Au vu de la montée des extrémismes, notre devoir est de rester vigilants et de continuer à manifester en grand nombre, afin que le gouvernement n’ait pas d’autre choix que de nous écouter et d’arrêter toute personne qui enfreint la loi, et ce sans distinction de ses idées politiques.

En effet, j’ai récemment entendu une curieuse déclaration d’un responsable de l’enseignement supérieur, nahdhaoui de son état, dont j’ai oublié la fonction pour être honnête. Dans une interview donnée à des journalistes français et diffusée sur M6, lorsqu’on lui a demandé pourquoi il ne faisait pas évacuer la faculté occupée illégalement par des salafistes, il a répondu que l’ère de la violence était révolue et que l’on souhaitait à présent favoriser le dialogue.

Ce que les autorités semblent oublier, c’est que l’Etat de droit signifie non seulement que les droits de tous les citoyens doivent être garantis, mais également que le droit doit s’appliquer de manière effective dans le respect de la justice, de l’égalité et de l’équité. Si le respect des droits constitutionnels de tous les citoyens, y compris la liberté de culte, est non négociable, il ne peut s’exercer que dans le respect des libertés des autres citoyens et du maintien de l’ordre public.

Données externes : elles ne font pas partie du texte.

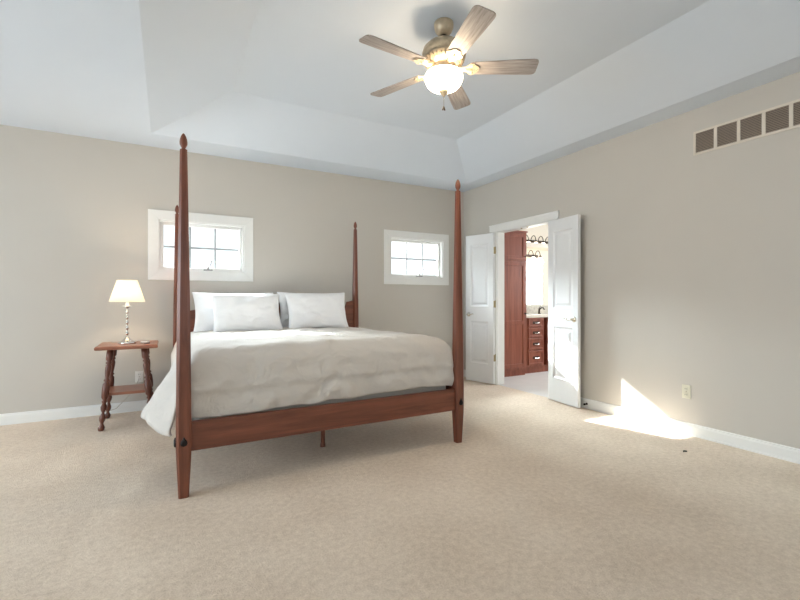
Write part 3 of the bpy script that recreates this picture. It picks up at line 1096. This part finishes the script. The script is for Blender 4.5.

Nous sommes donc tous stupéfaits de constater que dès lors qu’un individu s’affiche avec une barbe ou en niqab, les autorités préfèrent fermer les yeux. S’agit-il de remplacer la violence policière de l’ère Ben Ali par une violence encore plus sournoise et tout aussi nocive, qui consiste à regarder sans réagir une minorité bruyante d’exaltés agresser et menacer leurs semblables ?

Protéger les citoyens est une fonction régalienne de l’Etat et une mission obligatoire pour ceux qui le gouvernent. Elle ne peut être exercée de façon arbitraire et « à la carte ».

Les autorités doivent arrêter toute personne qui commet une infraction, lui lire ses droits et les respecter. Si la loi n’est pas respectée de façon rigoureuse, les citoyens seront contraints de se défendre eux-mêmes et le pire sera alors à craindre… En conclusion, nous refusons de croire que les martyrs de la révolution tunisienne ont donné leur vie pour que la dictature policière de Ben Ali laisse la place à un système totalitaire et liberticide. Nous continuerons de nous opposer sans relâche à l’oppression sous toutes ses formes car nous n’aurons plus jamais peur.